The wider streaks of Anglophilia, historically!

The aim of this writing is not a paraphrasing on Anglophilia. However, since this theme has been touched upon, I will try to mention a few things more.

I had written commentaries on two books of the English Colonial period, pertaining to a small kingdom in the southern-most end of the South Asian peninsular region. Currently this kingdom is occupied by India.  The books are Travancore State Manual written by a native historian (V Nagam Iyya), and Native Life in Travancore written by REV Samuel Mateers of the London Missionary Society. Both books belong to the commencing years of the 1900s.

I do not belong to Travancore. I think I was interested in the sociological aspects of the populations therein.  However, when I went for reading the first book, a very ferocious input that struck me was the very evident pro-England stance of the most prominent personality in the book. That was the king (Marthanda Varma) who created the modern kingdom therein.

I am simply inputting the quotes from the book here:

  1. In 1750 A.D. the French attempted to form a settlement at Colachel. It does not appear that they were successful. In the next year the Rajah of Travancore wrote to the King of Colastria ‘advising him not to put any confidence in the French, but to assist the English as much as he could’”.
  2. On his deathbed, this is the advice given by the king to the heir to the throne:

“That, above all, the friendship existing between the English East India Company and Travancore should be maintained at any risk, and that full confidence should always be placed in the support and aid of that honourable association.”

  1. The two armies met near Calacaud and after a very hot engagement the army of Maphuze Khan was put to flight. But the Travancore army, however, retired home to avoid causing offence to the English Company.

In the same history, there is another remarkable event. The queen of the kingdom asking an English East India Company official (Col Munro) to become the divan (Prime Minister) of the kingdom.

QUOTE: Rani wrote that “there was no person in Travancore that she wished to elevate to the office of Dewan and that her own wishes were that the Resident should superintend the affairs of the country as she had a degree of confidence in his justice, judgement and integrity which she could not place in the conduct of any other person” END OF QUOTE

The fear of treacherous usurping of power is there as an undercurrent in the subcontinent since times immemorial. It is there in the history of how Sultan Tipu’s father (a Moroccan) became a king.  It is there in the history of all kingdoms including that of the Mugal kings and of the kings of the Slave dynasty of Delhi.

However, there was a Lucifer in the offing in England, arriving to negate all this trust.

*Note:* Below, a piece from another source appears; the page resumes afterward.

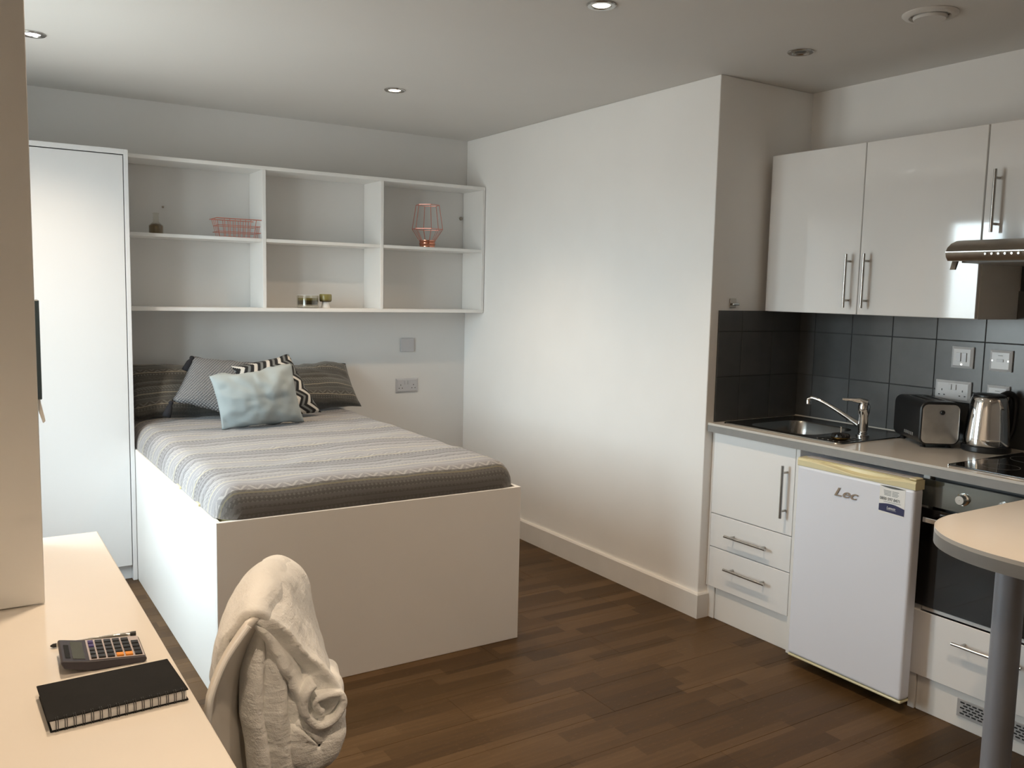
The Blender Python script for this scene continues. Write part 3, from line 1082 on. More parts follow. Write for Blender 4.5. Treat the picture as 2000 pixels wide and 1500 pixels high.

Many years ago, I simply did a search for the word: ENGLISH in a pdf book of Mein Kampf. I had expected a torrent of profanities on the English from Adolf Hitler. It was a big surprise that Hitler had the feel of an anglophile. For throughout the book, there is a grudging admiration for the English. How it later changed into a mood for conquest of England is not a mystery to me.  There would be ample codes in the German language to do that.

I remember reading somewhere many years ago, the frank admiration that Bismarck had for England, while he had a brooding disdain for the French.  I think he did say something to the effect: The friendship of France will not compensate for the displeasure of England. (I write from my memory).

Then what about Napoleon? In-spite of all his ambitions on England, when he was in dire straits, he dared to approach only a British ship. If he had done the same with anyone else, including the Prussians and the Russian, it goes without saying that he would have been beaten into a pulp then and there.

Remember what happened to Mussolini.


If Hitler had been surrounded by an English army, he would not have committed suicide. If Napoleon had been surrounded by a Russian army, he would have committed suicide.

A note: Non-English world is an entirely different world. If policymakers do not know the ingredient of this contention, they are literally walking blindfold, taking the English nation to its doom.